> _Exercise_: Look at the data below and print exactly the lines from its first line through the line with "SC = bpy.context.scene"; the pictures stay out of the copy.

> _Records shown_:
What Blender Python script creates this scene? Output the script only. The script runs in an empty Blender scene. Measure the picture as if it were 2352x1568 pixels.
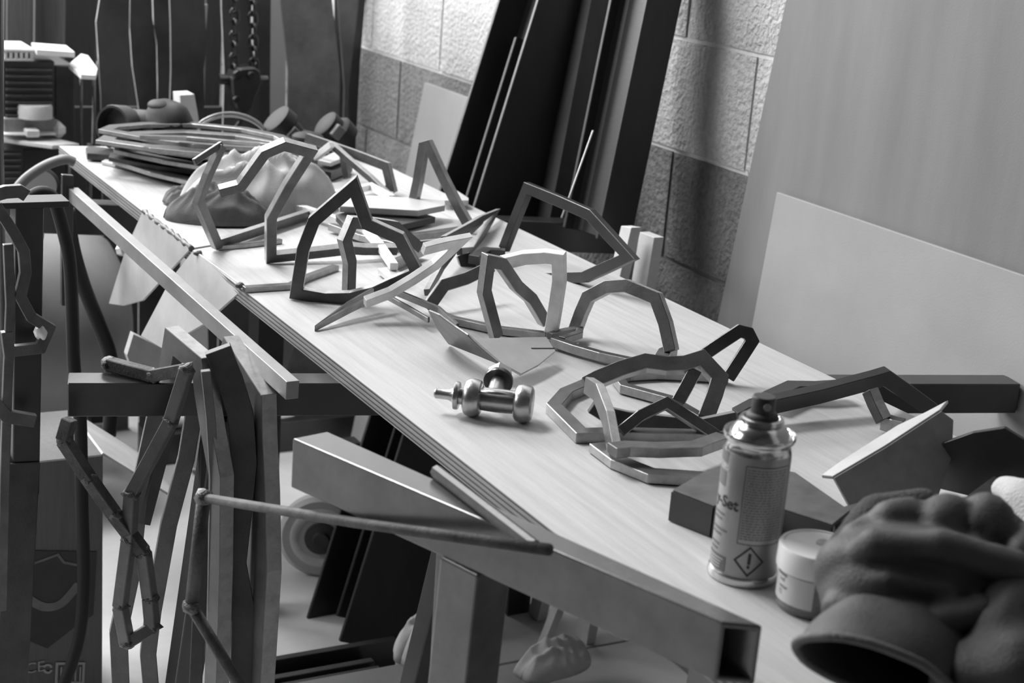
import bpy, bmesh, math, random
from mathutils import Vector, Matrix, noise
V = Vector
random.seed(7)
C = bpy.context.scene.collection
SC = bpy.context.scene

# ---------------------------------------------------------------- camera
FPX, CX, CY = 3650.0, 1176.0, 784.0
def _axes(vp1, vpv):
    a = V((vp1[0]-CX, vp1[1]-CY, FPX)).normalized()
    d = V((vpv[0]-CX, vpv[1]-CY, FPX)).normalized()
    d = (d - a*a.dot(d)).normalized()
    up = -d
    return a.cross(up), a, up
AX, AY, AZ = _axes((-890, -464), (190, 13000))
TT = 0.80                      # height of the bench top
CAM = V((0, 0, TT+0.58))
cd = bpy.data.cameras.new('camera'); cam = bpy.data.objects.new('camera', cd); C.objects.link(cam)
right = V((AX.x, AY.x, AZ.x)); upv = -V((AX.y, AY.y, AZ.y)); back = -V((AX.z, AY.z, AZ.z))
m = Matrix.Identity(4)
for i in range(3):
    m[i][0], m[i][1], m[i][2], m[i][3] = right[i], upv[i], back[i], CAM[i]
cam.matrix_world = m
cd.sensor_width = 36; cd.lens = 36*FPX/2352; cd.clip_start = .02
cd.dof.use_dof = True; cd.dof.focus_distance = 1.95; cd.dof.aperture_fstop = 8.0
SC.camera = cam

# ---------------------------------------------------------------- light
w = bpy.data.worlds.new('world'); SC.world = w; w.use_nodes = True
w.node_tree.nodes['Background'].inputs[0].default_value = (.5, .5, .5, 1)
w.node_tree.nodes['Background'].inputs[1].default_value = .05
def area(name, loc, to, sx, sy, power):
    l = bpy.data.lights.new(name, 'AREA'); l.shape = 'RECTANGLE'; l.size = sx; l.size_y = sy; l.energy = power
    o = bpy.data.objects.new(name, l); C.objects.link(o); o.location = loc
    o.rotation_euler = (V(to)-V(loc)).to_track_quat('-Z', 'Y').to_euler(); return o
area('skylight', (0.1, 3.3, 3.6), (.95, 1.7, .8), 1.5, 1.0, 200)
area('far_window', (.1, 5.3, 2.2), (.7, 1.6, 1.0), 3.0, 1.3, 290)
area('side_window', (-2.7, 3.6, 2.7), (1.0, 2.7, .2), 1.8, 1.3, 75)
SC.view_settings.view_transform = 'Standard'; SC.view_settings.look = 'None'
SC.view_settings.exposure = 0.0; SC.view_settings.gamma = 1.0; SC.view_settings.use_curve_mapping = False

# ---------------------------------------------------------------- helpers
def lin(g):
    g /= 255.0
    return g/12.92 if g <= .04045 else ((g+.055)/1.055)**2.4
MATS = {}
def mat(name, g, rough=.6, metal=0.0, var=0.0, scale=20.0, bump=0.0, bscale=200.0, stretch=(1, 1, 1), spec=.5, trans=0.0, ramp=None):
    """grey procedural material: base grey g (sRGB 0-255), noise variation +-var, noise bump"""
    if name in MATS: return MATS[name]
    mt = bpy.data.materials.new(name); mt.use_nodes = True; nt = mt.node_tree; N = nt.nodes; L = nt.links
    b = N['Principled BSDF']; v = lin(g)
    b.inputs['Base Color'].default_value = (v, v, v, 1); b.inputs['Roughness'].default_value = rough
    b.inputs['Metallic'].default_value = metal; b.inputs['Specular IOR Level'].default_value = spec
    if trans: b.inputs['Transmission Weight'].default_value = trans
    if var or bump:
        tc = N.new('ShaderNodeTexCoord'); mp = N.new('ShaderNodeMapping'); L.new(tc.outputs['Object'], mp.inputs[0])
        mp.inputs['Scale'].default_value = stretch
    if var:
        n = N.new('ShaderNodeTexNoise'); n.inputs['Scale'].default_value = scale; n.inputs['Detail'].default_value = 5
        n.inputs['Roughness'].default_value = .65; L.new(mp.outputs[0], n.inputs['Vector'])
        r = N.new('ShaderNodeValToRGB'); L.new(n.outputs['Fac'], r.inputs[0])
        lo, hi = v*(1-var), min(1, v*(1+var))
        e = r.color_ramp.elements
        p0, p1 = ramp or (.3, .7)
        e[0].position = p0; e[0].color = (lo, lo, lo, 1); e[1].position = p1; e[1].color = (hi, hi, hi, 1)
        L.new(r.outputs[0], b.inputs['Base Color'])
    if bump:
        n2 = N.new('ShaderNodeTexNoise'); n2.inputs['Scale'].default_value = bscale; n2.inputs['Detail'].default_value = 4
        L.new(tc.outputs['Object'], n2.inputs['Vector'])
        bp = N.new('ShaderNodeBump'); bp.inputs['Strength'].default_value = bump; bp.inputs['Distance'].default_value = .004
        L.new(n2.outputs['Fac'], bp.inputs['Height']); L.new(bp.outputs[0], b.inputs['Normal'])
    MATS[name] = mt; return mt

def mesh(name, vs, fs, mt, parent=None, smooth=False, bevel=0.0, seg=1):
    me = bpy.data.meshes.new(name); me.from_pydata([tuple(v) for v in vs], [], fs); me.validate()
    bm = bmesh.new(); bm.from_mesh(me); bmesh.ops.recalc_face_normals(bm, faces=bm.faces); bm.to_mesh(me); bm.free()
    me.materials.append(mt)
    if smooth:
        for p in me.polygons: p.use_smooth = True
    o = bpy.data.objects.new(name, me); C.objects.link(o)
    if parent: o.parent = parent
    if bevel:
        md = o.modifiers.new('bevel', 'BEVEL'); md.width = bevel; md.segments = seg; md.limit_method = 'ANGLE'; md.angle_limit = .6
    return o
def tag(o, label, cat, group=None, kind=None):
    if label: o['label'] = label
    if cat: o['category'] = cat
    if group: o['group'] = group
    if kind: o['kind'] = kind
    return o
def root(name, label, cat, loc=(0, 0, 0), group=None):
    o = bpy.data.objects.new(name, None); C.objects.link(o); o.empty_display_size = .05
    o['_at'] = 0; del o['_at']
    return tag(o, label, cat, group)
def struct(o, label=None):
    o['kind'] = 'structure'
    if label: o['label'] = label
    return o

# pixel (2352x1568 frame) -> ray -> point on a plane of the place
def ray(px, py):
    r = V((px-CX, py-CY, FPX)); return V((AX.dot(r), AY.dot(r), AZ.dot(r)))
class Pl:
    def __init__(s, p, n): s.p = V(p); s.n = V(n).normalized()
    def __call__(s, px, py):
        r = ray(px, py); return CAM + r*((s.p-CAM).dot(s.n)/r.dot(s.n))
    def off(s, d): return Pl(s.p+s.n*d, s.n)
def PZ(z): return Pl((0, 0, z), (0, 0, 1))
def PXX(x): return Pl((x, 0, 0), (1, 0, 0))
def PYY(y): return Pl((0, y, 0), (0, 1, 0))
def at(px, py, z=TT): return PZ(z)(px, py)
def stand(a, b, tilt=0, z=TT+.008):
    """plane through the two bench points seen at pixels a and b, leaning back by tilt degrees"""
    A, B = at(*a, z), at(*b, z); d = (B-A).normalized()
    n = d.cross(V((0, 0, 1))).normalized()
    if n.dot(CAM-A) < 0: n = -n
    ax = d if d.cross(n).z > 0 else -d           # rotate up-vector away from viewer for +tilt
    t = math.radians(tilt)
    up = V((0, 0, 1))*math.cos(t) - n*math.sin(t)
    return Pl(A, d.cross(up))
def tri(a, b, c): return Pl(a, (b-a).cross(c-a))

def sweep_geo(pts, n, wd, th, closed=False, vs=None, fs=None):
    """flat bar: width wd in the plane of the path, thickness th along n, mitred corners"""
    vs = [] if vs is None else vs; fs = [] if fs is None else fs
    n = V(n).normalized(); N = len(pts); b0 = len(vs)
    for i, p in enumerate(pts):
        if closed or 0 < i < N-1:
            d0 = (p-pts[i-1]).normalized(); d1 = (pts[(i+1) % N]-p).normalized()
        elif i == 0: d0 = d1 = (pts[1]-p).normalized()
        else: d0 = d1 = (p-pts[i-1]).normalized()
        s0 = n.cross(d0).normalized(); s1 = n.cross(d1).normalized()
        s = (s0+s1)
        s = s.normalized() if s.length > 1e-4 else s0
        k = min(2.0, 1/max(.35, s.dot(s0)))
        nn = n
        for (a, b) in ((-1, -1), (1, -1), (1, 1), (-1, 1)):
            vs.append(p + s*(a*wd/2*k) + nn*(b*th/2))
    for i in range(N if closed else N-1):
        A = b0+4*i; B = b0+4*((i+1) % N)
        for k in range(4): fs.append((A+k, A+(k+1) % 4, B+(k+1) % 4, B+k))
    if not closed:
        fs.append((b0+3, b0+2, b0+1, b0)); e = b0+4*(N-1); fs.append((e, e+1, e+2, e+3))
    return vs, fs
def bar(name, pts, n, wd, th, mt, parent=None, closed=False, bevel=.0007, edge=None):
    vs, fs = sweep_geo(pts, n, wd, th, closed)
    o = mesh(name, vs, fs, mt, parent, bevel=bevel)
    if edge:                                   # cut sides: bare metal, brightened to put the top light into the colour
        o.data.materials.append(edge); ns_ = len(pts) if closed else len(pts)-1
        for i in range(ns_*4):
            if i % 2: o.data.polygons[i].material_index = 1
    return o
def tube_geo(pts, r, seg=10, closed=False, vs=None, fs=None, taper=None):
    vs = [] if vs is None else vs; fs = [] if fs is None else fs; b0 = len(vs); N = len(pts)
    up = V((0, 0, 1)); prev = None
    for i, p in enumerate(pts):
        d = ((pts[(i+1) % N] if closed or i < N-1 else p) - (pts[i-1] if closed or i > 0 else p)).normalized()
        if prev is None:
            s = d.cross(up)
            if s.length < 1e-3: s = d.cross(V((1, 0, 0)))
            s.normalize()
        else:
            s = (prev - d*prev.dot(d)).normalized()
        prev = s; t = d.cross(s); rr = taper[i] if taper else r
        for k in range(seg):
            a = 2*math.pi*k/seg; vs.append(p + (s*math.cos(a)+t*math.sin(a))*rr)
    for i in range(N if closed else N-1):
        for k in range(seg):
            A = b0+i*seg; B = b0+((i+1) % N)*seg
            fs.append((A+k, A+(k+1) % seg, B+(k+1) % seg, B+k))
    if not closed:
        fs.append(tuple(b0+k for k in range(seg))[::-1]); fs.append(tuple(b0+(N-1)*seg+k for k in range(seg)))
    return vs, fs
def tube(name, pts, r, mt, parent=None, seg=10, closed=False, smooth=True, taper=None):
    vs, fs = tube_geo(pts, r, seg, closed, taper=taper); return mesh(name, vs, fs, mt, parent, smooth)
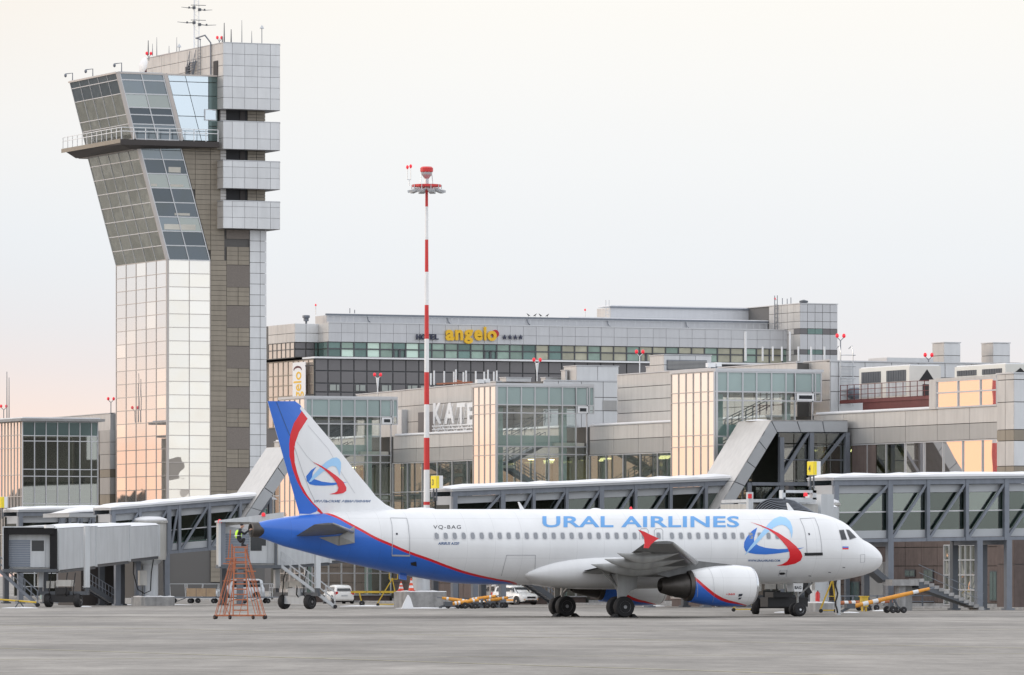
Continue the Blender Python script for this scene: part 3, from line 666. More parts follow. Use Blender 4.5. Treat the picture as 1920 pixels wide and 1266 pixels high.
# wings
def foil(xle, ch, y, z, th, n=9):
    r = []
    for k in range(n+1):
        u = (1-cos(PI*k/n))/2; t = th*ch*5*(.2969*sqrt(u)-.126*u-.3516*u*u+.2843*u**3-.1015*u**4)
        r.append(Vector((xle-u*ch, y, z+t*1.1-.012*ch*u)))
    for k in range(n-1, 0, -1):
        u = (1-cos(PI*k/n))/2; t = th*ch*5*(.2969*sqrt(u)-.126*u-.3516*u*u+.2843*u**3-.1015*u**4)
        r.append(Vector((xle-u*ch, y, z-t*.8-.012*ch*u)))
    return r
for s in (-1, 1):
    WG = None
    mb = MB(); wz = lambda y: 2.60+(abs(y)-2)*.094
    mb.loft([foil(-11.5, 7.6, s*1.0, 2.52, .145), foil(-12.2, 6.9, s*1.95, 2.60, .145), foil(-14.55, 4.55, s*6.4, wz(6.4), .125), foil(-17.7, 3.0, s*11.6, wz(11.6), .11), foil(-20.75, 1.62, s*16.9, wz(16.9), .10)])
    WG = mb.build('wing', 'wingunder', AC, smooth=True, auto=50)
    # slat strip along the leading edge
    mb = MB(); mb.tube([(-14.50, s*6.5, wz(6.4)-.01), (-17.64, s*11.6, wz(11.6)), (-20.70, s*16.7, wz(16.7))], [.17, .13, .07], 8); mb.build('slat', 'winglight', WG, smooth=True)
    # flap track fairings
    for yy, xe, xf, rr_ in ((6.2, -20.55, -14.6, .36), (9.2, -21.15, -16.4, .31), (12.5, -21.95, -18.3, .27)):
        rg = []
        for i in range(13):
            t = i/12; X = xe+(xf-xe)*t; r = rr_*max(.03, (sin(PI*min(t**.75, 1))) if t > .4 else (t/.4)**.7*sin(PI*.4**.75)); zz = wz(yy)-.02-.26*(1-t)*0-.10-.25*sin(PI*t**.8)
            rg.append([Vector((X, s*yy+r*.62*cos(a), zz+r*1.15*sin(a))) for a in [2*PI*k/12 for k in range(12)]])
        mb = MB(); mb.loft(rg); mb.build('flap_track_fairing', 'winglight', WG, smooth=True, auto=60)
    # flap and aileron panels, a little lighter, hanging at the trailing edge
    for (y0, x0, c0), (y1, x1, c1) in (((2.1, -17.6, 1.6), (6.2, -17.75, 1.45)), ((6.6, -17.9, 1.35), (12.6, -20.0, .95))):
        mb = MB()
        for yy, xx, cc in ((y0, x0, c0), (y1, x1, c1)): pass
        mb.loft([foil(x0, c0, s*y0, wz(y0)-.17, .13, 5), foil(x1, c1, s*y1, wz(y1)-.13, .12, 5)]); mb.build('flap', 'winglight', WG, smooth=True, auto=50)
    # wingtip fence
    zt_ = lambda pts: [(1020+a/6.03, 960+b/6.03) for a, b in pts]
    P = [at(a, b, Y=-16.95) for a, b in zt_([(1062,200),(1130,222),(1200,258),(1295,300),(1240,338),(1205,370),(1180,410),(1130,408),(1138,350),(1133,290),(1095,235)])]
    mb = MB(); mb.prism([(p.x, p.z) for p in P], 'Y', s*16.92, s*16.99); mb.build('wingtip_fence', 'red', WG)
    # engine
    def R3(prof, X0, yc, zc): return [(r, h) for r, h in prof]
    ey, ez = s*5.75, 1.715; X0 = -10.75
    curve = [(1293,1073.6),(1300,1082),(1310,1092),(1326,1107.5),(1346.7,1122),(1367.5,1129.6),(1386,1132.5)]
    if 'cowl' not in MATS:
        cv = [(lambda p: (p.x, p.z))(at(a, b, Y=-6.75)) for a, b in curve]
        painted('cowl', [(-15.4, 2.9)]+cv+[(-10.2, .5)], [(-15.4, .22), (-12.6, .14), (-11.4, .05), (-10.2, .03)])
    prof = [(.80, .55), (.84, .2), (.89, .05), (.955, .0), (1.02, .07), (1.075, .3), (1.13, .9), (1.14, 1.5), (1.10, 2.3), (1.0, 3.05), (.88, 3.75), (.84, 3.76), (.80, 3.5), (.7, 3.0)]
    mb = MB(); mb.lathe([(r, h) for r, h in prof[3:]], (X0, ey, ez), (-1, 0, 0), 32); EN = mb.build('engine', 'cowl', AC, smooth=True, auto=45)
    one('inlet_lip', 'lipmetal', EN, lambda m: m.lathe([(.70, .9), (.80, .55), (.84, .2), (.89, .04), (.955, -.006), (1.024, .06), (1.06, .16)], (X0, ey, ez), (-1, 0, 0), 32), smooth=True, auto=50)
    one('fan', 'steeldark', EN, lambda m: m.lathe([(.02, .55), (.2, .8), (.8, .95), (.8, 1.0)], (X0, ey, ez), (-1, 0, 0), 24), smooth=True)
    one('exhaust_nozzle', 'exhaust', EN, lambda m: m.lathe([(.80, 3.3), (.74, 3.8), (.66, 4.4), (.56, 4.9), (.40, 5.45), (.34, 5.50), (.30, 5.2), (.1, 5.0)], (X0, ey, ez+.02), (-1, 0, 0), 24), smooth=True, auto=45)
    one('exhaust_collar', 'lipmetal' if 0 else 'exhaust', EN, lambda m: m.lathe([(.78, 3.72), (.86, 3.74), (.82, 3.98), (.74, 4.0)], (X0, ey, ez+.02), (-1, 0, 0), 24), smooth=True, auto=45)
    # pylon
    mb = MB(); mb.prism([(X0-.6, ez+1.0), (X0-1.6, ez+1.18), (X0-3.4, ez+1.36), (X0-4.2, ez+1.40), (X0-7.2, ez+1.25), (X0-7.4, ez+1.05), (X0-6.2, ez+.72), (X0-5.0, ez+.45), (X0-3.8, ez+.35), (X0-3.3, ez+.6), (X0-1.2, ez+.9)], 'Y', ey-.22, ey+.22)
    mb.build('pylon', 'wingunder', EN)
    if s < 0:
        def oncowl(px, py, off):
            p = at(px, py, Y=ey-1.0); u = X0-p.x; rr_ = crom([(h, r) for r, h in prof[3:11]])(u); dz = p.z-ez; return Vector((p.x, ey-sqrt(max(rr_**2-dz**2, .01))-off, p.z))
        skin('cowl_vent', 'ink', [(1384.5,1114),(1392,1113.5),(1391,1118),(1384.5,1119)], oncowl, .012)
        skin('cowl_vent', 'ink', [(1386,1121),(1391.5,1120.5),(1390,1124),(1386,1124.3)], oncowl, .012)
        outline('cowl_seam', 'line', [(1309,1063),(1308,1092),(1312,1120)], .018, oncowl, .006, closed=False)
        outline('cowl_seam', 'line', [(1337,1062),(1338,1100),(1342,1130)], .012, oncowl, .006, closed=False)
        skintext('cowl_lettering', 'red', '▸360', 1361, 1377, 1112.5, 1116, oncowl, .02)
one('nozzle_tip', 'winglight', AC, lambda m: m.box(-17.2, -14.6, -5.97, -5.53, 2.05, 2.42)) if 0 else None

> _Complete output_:
What Blender Python script creates this scene? Output the script only. The script runs in an empty Blender scene. Measure the picture as if it were 2352x1568 pixels.
import bpy, bmesh, math, random
from mathutils import Vector, Matrix, noise
V = Vector
random.seed(7)
C = bpy.context.scene.collection
SC = bpy.context.scene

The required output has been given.